4. The hydraulic circuit system according to claim 3, wherein the sequence valve comprises a hollow spiral post, a retraction spring, a conical valve, and an oil channel connecting to the oil channel of the safety valve, the hollow spiral post being fixed to an outlet of the oil channel of the sequence valve and the conical valve being placed to block a conical valve hole with the retraction spring fixed between the hollow spiral post and the conical valve so that the retraction spring is compressed by the hollow spiral post by different amount for different opening pressure settings, whereby, whenever the piston is displaced forward, as pressure in the inner reservoir of the piston-cylinder assembly drops suddenly, hydraulic fluid flows from the outer reservoir via the oil channel of the sequence valve to replenish the inner reservoir automatically, whereby hydraulic fluid is prevented to enter from the fully filled inner oil chamber, a pressure to open the sequence valve is thus reached, hydraulic fluid flows into the inner reservoir from the oil channel of the pump chamber and the oil channel of the sequence valve, and the piston continues to hold and raise a load upwards.
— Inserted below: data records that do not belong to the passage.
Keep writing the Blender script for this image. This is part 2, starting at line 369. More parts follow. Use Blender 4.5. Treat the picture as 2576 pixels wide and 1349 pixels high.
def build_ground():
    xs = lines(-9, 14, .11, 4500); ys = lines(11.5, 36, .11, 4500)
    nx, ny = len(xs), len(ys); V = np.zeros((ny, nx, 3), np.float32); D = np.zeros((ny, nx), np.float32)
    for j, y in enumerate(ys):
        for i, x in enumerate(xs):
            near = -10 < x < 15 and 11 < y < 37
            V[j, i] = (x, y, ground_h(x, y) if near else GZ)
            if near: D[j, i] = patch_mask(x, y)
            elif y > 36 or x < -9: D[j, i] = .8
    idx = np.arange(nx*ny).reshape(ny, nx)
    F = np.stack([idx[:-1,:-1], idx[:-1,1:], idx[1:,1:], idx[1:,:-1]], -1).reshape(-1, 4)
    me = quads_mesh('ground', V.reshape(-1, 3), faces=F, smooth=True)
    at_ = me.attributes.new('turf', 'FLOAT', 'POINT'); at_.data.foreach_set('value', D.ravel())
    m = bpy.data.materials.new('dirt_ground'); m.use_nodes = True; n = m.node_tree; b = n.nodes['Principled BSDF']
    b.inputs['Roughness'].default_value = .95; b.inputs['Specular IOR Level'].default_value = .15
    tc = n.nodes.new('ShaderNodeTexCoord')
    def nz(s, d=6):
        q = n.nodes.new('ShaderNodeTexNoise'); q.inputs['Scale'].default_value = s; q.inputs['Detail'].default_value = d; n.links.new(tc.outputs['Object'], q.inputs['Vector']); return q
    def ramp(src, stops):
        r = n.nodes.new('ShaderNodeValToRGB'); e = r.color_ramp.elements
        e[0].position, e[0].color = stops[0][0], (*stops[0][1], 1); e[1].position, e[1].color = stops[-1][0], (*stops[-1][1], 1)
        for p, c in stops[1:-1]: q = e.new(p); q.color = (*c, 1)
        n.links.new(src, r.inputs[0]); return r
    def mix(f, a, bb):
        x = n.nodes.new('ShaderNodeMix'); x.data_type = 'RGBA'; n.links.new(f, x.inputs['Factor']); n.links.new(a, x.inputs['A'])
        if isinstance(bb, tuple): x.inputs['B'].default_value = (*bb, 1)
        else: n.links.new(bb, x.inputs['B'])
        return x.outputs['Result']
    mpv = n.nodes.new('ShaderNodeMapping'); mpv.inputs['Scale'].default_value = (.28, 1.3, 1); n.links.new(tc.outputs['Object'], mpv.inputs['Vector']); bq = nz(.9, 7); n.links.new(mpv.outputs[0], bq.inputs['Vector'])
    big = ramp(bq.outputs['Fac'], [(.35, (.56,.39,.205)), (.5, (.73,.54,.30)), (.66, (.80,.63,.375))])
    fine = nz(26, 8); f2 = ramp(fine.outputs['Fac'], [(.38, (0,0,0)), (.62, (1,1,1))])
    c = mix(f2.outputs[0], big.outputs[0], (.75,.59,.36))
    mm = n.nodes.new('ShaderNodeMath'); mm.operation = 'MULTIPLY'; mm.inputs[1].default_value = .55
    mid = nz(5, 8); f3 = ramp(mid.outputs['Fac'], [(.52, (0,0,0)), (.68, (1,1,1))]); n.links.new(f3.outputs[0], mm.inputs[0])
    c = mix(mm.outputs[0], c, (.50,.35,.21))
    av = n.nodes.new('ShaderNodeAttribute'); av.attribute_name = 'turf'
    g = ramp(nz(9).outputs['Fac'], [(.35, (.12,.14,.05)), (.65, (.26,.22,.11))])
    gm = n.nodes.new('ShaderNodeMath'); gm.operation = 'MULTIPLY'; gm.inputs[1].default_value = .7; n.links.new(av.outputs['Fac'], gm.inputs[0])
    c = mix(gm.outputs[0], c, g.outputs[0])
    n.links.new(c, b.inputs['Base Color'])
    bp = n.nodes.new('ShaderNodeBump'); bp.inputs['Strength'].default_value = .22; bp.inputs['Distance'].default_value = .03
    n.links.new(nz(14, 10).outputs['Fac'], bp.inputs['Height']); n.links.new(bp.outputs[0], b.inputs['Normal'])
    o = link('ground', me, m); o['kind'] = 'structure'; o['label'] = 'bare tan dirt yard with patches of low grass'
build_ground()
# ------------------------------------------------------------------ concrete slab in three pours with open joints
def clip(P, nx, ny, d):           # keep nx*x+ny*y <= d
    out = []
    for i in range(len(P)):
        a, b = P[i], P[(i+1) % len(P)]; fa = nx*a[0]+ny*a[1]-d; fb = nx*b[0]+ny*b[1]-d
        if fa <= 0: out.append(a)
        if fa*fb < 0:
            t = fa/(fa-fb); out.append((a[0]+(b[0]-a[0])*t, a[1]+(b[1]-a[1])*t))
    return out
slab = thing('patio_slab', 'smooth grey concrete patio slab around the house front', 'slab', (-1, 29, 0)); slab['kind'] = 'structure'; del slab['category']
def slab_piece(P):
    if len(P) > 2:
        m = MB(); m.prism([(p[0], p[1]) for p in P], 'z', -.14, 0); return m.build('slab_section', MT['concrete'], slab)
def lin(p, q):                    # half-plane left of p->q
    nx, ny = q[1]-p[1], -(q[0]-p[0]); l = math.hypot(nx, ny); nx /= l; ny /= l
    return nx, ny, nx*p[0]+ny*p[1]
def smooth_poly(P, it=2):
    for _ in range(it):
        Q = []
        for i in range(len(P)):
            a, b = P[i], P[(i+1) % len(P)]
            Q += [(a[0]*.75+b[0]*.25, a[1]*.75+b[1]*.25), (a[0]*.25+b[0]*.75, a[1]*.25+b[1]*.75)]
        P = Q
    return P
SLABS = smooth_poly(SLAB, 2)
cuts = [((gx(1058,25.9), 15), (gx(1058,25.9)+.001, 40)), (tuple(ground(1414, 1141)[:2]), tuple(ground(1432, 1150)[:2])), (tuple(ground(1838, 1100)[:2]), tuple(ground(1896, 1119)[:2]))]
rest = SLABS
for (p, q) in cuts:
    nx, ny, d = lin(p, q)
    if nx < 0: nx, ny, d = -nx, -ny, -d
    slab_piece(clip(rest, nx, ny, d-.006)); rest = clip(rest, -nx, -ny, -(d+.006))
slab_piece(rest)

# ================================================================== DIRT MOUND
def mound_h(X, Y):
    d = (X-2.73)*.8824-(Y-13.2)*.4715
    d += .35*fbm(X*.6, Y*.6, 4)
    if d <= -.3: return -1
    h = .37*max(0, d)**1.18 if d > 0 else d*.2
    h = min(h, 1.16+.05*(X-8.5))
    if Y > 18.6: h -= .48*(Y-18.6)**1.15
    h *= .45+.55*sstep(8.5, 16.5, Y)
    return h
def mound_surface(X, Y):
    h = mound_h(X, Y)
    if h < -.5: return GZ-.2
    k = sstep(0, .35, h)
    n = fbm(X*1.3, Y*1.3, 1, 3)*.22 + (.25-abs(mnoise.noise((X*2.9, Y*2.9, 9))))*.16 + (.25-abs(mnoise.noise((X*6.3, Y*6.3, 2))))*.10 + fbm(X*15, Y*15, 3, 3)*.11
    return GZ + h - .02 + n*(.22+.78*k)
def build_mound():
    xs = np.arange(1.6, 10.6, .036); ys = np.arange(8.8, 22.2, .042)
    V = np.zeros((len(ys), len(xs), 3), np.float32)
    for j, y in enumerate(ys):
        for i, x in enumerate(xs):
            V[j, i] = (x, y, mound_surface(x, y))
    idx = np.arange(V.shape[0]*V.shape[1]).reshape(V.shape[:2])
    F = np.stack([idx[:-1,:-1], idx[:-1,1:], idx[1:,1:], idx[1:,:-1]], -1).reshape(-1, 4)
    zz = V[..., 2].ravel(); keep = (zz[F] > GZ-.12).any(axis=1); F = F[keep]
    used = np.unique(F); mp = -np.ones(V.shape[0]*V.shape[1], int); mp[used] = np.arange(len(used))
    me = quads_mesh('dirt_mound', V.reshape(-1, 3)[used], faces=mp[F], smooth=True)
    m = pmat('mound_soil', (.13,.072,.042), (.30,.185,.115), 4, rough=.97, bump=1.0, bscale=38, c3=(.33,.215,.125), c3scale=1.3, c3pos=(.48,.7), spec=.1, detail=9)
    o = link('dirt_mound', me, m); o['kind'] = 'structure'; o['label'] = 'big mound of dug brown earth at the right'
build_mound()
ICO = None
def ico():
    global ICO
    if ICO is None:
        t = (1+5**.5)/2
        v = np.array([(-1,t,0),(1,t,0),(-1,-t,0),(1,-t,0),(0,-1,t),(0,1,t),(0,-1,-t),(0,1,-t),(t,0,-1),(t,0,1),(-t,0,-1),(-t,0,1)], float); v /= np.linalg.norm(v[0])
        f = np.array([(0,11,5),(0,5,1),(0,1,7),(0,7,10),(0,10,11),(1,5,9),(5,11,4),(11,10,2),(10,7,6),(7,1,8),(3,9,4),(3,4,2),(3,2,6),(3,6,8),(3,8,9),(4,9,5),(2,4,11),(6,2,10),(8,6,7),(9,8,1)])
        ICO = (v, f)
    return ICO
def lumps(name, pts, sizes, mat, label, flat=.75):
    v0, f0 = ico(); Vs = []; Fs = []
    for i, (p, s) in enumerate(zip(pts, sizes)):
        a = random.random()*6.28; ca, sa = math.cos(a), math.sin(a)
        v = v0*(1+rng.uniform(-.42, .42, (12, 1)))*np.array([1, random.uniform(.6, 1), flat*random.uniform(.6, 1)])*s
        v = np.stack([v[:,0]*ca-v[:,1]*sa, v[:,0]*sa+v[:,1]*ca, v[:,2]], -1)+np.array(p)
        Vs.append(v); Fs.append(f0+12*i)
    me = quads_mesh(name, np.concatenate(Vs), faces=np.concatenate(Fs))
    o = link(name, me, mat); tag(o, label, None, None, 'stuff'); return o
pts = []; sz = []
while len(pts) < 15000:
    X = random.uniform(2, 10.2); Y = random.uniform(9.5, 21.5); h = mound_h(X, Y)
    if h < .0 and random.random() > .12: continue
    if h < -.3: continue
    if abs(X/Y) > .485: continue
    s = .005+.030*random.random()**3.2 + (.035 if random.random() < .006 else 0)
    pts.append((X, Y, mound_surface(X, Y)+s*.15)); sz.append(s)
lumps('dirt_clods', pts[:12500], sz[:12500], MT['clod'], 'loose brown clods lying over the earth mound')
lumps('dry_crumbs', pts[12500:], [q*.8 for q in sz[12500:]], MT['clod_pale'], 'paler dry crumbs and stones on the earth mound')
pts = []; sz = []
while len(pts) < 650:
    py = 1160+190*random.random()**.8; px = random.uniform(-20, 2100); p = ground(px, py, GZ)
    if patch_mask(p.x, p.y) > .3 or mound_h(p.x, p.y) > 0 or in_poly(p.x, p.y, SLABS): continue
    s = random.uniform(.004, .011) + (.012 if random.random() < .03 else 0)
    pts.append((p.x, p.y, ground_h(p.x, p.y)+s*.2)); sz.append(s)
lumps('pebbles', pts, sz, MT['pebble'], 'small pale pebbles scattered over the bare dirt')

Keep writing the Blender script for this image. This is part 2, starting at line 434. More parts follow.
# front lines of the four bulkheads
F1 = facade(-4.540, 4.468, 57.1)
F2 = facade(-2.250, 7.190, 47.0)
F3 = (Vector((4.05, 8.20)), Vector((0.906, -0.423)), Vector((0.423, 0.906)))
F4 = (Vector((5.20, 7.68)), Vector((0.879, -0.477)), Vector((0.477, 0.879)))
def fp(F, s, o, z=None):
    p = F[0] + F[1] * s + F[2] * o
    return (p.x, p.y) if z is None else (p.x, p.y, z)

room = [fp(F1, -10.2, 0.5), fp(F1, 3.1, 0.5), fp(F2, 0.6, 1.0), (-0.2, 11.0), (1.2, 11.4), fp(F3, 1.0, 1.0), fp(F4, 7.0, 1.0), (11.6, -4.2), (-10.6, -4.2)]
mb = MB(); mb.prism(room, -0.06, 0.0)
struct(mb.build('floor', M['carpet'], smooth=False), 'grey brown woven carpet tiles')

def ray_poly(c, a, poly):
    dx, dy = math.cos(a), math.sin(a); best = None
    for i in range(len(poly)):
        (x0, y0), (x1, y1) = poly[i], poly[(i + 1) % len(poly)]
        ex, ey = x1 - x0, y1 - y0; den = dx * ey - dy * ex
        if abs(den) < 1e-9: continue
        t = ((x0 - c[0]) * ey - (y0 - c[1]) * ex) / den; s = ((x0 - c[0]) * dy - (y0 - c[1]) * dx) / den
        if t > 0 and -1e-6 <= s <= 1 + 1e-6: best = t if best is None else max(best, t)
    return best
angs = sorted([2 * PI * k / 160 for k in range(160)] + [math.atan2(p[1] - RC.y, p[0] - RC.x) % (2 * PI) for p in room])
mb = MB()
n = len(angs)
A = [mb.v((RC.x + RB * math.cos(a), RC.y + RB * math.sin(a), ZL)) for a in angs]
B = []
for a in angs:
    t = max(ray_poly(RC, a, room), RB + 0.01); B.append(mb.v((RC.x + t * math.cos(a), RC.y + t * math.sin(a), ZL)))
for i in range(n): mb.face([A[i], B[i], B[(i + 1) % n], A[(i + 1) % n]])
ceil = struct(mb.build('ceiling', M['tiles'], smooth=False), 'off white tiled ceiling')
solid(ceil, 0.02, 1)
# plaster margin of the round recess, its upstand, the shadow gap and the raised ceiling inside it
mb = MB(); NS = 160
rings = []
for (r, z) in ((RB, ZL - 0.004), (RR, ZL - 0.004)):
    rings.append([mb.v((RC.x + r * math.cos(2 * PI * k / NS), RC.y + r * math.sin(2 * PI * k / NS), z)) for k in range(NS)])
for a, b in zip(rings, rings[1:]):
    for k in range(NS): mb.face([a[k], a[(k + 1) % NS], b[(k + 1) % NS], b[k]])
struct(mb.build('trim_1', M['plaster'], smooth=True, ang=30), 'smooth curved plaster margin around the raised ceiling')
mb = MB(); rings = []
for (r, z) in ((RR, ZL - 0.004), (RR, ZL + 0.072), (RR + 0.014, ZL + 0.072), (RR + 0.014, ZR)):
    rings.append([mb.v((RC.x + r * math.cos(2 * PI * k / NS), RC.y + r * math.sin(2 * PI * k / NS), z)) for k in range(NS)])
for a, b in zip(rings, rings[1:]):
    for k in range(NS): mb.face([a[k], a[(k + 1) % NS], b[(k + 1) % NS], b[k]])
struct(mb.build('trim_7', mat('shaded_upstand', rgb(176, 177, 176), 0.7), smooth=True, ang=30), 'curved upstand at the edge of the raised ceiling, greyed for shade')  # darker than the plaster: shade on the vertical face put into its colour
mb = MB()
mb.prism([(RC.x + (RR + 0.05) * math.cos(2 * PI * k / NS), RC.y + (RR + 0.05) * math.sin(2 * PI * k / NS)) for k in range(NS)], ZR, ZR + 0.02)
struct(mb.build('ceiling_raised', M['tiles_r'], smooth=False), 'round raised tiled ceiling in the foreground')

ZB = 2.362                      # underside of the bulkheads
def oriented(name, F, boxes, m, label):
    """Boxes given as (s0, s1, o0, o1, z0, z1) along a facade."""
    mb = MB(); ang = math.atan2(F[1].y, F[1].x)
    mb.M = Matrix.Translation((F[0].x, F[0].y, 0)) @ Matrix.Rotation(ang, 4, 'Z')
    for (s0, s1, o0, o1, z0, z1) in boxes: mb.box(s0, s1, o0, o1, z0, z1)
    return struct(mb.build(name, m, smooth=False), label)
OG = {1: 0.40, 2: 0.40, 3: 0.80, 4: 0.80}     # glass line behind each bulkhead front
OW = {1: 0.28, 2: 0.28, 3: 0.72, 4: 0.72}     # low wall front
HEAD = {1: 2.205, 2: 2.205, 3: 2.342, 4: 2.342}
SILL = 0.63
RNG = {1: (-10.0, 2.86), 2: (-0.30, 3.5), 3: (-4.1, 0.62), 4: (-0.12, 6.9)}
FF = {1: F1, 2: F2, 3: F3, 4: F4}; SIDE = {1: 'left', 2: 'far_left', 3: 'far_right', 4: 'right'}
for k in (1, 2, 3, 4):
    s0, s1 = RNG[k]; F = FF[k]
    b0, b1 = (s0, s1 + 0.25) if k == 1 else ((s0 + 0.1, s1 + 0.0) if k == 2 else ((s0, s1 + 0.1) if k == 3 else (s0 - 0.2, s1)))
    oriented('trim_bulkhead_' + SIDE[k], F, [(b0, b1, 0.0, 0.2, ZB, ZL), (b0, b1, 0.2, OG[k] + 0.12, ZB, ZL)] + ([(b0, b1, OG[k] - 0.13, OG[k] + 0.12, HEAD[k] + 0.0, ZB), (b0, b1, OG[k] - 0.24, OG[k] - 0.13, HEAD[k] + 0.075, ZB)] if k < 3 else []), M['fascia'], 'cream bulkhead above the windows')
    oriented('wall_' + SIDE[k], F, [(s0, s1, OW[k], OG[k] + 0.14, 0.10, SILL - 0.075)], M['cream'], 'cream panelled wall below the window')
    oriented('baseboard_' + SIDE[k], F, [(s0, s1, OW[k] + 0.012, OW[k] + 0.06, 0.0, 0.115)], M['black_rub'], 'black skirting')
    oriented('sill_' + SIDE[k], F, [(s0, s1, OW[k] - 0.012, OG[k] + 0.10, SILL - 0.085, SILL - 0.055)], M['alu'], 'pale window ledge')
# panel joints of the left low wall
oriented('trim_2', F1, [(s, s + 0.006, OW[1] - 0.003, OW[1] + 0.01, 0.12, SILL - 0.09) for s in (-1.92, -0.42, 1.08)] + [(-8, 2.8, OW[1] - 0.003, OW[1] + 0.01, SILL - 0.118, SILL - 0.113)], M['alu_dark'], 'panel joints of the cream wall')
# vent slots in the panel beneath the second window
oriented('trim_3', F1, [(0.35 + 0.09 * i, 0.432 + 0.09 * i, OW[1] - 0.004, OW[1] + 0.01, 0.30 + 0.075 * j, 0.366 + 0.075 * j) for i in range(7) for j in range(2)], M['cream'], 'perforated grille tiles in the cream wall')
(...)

5. The hydraulic circuit system according to claim 3 or 4, wherein the safety valve comprises a solid spiral post, a retraction spring and a conical valve, the safety valve being placed at the oil channel of the safety valve with the retraction spring being compressed by the spiral post by different amounts for different opening pressure settings.

6. The hydraulic circuit system according to any one of claims 1 to 5, wherein the relief valve comprises a return gear and a return valve rod, the return gear being designed with a fixing hole at a centre of the return gear, and the return valve rod being a stepped rod structure with a small annular rib at a front end of the return valve rod for fixing the fixing hole at the centre of the return gear, with two stepped annular ribs at a middle section of the return valve rod, and a threaded section at a lower section of the return valve rod, an annular groove being formed between the stepped annular ribs for holding of an oil seal, the threaded section having a pin-end extension where a declined passage is formed.